Saturday, April 11, 2015

A New Job, Part Deux

An appropriate question, tucked behind the door of a
truckstop bathroom in Zambia.
I thought that buying a house would be fun (all those HGTV shows couldn’t be wrong, could they?). Imagine my surprise when the process was much more emotional and fraught with fear than I anticipated. Where do I find a plumber? What happens when my wash machine breaks? What the heck is escrow?

Job hunting is much the same way. It sounds like fun to start a new job, turn a new page, but it is fraught with more emotional pitfalls than a Nicholas Sparks novel. I’ve already written about a good way to start. But, somewhere in this process you have to figure out more or less where you want to go, and what skills you have to get there.

What skills have I picked up during the last ten years in International Development? Some days, it feels like just showing up. Other days, it feels like something useful. Here’s a run down of some of the more useful aspects:
  1. Experience dealing with being totally overwhelmed and under-prepared: In International Development, this seems to be concentrated in two- three week stints where you asked to do the impossible. My first four months on the job in my first job ever, I got sent to set up an office in Azerbaijan (negotiating the lease, buying furniture, finding and setting up the phone system). I’d never even done this stateside, let alone in a foreign land where I didn’t speak the language. How this was a good idea, I don’t know, but I learned a ton. Somehow, in spite of myself (and more likely, because of better local staff) it got done.
  2. Flexibility: Every year I am asked by my current employer to rate myself on how my work flexibility. Every year, I laugh. This is the same firm that once asked me to fly to East Timor on three day’s notice.
  3. Ability to “Learn on the Fly”: No one on staff that knows how to use pivot tables, or create maps from GPS data? No problem. It only takes time, and electricity (and likely, a fair bit of You Tube). I actually love this part of my job.
  4. Writing/Copy-Editing: Reports. Reports, reports, reports. No longer a dirty word, learning to write well (especially technical writing, translating M&E data into digestible results) is extraordinarily important. So is scanning the previously created field document for typos, or mis-captioned photos of cattle going to the bathroom.*
Many of these are “soft skills”, transferrable anywhere, which gives me hope. I have managed get experience in something, however non-technical.  I doubt my new office environment will really be curious about the going price of copy machines in Baku however, so I must still rephrase my experience and retool my resume.

After covering this ground, I’m now left with the darker, more existential part of the job hunt experience: actually applying. Which leads me to my next hurdle: geography and phase of life has means that for wider options, I may have to look outside the field international development. If not entirely, then at least cutting down on the 30% travel I did before moving to Malawi. But what do to? Where to start? It’s scary. It’s liberating. 

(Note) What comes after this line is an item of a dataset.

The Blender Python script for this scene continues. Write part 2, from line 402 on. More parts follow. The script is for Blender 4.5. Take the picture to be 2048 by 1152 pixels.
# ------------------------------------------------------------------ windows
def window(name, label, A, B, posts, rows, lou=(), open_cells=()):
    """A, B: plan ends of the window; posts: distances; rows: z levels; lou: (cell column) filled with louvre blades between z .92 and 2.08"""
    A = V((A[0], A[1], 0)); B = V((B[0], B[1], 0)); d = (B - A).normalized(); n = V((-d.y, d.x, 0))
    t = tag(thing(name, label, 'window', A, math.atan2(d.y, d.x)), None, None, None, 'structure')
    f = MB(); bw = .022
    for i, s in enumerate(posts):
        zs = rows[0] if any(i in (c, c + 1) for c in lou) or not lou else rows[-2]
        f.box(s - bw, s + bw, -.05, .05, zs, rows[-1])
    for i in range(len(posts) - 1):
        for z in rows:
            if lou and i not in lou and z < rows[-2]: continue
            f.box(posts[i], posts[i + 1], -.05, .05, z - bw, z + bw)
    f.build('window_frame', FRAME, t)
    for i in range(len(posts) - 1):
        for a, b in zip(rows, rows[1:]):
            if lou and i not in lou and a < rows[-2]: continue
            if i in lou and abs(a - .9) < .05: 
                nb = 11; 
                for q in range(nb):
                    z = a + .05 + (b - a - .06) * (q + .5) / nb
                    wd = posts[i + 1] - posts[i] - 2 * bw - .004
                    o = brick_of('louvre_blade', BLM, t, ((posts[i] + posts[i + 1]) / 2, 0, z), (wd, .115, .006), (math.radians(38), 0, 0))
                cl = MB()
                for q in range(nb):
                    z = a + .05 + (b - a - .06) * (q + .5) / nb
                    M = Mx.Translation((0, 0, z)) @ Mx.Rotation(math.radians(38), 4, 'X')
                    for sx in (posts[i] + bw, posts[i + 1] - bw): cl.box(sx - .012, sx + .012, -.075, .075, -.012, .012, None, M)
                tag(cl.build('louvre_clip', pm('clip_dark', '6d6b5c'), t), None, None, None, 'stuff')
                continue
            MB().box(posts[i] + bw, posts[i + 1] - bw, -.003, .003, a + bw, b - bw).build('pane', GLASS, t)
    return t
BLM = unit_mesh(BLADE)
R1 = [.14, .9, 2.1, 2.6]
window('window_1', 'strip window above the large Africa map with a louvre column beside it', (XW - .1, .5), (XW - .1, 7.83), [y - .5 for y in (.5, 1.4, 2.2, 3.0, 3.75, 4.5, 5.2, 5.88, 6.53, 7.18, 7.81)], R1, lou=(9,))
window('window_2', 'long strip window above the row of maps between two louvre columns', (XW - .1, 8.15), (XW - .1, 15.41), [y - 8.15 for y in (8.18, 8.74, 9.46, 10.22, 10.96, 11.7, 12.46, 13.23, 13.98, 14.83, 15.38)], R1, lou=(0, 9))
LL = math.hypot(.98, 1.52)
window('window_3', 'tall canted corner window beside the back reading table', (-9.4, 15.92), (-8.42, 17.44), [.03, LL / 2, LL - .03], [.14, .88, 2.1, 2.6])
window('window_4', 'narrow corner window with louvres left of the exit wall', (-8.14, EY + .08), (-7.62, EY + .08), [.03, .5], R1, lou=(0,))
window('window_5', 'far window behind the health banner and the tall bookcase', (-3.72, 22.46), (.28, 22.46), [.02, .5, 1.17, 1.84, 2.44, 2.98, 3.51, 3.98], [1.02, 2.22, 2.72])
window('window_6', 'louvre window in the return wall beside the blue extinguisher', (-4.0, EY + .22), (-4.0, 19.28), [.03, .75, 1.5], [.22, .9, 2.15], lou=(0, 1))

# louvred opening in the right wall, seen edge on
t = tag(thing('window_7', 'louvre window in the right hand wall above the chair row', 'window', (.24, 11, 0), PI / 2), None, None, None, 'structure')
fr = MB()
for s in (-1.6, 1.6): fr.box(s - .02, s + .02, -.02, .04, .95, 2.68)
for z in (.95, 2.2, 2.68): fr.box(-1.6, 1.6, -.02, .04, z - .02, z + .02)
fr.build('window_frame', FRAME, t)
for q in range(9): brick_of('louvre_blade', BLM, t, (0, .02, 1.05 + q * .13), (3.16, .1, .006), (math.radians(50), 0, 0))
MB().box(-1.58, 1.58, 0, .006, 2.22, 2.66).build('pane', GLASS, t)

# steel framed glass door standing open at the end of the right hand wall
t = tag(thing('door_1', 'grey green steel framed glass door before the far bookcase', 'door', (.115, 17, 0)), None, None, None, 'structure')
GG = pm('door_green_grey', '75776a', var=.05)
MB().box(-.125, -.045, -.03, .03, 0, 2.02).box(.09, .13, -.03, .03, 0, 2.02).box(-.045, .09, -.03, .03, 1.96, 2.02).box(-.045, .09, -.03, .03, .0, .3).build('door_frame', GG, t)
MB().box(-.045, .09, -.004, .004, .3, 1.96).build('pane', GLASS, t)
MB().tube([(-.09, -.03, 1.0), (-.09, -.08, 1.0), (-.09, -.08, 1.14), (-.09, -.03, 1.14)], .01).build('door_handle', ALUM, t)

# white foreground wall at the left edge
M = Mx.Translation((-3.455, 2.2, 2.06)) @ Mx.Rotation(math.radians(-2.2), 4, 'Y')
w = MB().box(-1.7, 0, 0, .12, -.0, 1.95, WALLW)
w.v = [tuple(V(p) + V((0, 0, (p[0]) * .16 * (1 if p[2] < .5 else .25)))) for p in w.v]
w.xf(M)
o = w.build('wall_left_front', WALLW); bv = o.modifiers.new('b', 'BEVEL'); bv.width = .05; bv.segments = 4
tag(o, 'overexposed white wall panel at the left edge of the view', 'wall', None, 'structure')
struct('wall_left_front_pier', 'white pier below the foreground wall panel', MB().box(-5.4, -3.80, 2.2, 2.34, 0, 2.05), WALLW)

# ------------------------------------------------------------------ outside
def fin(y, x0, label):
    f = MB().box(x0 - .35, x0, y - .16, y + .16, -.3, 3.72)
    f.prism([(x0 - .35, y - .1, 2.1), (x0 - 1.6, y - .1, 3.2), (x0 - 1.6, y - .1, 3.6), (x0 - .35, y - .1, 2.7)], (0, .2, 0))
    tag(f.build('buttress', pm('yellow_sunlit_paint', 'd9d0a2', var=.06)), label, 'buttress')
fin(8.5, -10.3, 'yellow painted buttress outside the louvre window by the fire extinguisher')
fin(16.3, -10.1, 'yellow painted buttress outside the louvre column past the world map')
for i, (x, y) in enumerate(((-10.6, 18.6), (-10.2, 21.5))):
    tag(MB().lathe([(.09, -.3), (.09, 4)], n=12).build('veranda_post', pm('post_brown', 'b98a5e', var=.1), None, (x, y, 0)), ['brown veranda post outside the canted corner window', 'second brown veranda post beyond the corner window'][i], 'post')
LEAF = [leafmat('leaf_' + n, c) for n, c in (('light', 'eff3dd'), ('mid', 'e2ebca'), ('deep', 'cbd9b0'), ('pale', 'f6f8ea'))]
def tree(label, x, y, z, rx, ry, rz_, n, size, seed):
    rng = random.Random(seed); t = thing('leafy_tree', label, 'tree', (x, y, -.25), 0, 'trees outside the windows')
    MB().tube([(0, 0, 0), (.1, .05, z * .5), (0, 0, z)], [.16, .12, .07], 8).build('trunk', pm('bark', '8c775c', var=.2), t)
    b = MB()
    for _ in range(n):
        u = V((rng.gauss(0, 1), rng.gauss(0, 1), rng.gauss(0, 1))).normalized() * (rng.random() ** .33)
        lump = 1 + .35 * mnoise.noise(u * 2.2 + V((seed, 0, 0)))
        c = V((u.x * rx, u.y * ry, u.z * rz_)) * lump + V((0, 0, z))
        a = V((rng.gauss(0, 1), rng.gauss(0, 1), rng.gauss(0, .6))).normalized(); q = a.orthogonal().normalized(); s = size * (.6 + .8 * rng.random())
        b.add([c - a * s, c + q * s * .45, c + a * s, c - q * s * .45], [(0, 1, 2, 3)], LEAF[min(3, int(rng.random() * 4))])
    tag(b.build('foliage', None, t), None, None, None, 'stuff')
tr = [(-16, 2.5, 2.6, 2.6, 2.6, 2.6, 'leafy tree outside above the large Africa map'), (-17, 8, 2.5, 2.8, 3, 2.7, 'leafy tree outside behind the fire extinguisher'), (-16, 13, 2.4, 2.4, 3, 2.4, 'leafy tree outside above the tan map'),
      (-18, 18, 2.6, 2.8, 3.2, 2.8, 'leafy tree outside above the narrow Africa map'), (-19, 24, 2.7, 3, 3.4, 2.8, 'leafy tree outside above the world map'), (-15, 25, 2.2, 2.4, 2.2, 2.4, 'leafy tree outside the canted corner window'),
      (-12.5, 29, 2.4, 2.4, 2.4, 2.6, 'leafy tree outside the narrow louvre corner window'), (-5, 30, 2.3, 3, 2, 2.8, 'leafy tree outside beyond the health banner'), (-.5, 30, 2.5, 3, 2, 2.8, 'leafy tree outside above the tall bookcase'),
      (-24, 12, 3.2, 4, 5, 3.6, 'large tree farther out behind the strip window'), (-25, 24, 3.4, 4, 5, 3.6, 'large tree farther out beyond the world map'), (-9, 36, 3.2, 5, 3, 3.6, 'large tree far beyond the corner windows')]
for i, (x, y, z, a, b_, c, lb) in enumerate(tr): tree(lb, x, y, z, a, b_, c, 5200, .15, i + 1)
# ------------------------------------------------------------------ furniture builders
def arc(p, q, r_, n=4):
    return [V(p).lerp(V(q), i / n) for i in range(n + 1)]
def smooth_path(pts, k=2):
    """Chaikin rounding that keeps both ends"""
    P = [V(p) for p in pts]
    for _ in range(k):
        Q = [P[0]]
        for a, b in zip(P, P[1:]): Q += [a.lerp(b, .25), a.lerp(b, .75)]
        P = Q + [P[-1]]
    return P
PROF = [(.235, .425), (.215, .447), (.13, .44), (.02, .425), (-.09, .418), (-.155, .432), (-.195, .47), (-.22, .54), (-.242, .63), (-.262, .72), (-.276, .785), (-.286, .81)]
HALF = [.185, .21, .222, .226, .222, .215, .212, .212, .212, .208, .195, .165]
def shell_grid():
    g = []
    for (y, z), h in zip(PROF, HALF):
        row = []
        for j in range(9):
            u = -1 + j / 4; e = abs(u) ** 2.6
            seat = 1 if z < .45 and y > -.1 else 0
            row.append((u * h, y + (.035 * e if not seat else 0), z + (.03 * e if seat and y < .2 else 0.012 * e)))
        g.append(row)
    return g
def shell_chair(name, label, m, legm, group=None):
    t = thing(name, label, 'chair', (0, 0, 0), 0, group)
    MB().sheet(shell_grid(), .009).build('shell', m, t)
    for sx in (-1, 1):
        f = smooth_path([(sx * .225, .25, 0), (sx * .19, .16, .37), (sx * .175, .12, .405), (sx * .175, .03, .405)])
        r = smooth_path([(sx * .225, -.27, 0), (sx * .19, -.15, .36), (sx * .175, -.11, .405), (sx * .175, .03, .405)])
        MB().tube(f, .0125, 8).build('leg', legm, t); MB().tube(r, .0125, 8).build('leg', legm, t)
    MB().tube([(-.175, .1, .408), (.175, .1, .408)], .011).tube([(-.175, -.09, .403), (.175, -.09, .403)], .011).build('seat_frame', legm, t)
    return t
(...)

Perhaps it’s not my skills set that’s limiting my exploration. It could also be lack of my own imagination, willingness to give up my frequent flyer mileage status (Platinum, FTW!) and my professional (and somewhat personal) identity.

I suspect that last step – personal identity – is the doozy. But I'm hoping that, much becoming a first-time home owner, once you get over the initial hump everything seems to work out ok.